#### Exercise objective:
Wherever the string "picture" appears, copy the whole line.

[3D scene scripts]
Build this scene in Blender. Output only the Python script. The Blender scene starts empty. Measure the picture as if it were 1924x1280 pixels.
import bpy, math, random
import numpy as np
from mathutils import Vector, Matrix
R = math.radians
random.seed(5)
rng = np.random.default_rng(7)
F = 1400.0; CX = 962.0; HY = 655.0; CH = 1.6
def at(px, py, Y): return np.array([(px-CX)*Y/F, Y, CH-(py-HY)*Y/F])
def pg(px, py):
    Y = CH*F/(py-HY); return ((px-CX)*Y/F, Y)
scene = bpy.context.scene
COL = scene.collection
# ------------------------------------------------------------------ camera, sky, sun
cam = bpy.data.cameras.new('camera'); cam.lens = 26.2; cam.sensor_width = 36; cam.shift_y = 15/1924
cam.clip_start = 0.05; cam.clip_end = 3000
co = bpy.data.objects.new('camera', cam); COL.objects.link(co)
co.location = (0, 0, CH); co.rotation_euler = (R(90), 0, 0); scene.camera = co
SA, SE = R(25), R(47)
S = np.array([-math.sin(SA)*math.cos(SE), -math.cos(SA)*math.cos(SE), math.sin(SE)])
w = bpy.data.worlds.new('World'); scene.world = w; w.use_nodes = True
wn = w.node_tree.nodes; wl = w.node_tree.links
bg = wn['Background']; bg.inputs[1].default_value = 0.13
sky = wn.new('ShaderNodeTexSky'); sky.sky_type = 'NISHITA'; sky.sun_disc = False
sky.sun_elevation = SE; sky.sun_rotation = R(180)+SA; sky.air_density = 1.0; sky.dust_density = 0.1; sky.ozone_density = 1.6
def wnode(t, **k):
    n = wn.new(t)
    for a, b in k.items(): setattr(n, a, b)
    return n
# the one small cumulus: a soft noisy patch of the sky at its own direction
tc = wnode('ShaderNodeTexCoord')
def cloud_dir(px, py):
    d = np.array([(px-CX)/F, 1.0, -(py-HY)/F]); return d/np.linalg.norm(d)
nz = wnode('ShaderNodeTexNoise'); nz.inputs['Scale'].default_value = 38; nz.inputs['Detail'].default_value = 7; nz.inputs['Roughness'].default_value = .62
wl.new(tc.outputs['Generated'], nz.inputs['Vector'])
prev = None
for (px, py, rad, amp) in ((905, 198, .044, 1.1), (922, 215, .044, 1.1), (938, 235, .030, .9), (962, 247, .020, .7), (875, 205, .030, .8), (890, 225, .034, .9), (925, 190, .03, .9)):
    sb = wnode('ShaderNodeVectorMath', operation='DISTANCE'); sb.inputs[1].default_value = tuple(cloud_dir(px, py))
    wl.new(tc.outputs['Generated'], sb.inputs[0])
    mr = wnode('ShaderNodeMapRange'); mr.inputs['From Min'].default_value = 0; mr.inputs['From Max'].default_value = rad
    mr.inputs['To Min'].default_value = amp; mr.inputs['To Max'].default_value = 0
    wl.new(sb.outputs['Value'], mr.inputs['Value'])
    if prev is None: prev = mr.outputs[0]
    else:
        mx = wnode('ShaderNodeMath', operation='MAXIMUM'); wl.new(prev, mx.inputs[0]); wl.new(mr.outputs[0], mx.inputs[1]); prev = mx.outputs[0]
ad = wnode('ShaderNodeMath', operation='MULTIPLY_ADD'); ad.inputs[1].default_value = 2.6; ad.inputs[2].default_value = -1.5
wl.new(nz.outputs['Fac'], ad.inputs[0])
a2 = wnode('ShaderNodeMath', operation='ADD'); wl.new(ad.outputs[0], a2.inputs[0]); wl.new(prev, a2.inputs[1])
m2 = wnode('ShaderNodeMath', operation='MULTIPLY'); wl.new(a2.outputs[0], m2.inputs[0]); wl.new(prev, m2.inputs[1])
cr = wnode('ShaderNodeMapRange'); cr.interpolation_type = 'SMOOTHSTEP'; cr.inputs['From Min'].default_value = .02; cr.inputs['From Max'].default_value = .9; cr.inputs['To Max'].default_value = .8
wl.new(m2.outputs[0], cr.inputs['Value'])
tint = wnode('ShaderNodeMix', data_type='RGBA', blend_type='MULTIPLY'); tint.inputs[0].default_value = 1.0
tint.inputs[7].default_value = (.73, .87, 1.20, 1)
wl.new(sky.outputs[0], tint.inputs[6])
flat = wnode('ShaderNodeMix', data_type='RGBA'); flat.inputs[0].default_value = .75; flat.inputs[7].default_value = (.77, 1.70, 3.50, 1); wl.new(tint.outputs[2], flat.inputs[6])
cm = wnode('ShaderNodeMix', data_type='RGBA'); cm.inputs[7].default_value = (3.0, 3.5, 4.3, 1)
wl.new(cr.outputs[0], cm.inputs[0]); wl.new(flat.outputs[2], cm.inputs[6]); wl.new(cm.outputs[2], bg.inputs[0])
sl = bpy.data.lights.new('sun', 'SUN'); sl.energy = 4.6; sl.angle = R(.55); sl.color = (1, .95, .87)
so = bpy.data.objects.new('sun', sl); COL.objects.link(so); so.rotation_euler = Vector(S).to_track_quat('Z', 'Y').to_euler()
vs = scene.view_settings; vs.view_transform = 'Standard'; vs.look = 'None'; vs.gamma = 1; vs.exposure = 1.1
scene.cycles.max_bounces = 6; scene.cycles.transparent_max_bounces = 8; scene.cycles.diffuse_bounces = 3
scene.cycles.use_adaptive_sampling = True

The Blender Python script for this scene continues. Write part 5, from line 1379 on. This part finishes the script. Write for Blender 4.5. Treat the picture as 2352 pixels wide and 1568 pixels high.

#### Output of the exercise:
Build this scene in Blender. Output only the Python script. The Blender scene starts empty. Measure the picture as if it were 1924x1280 pixels.
The Blender Python script for this scene continues. Write part 5, from line 1379 on. This part finishes the script. Write for Blender 4.5. Treat the picture as 2352 pixels wide and 1568 pixels high.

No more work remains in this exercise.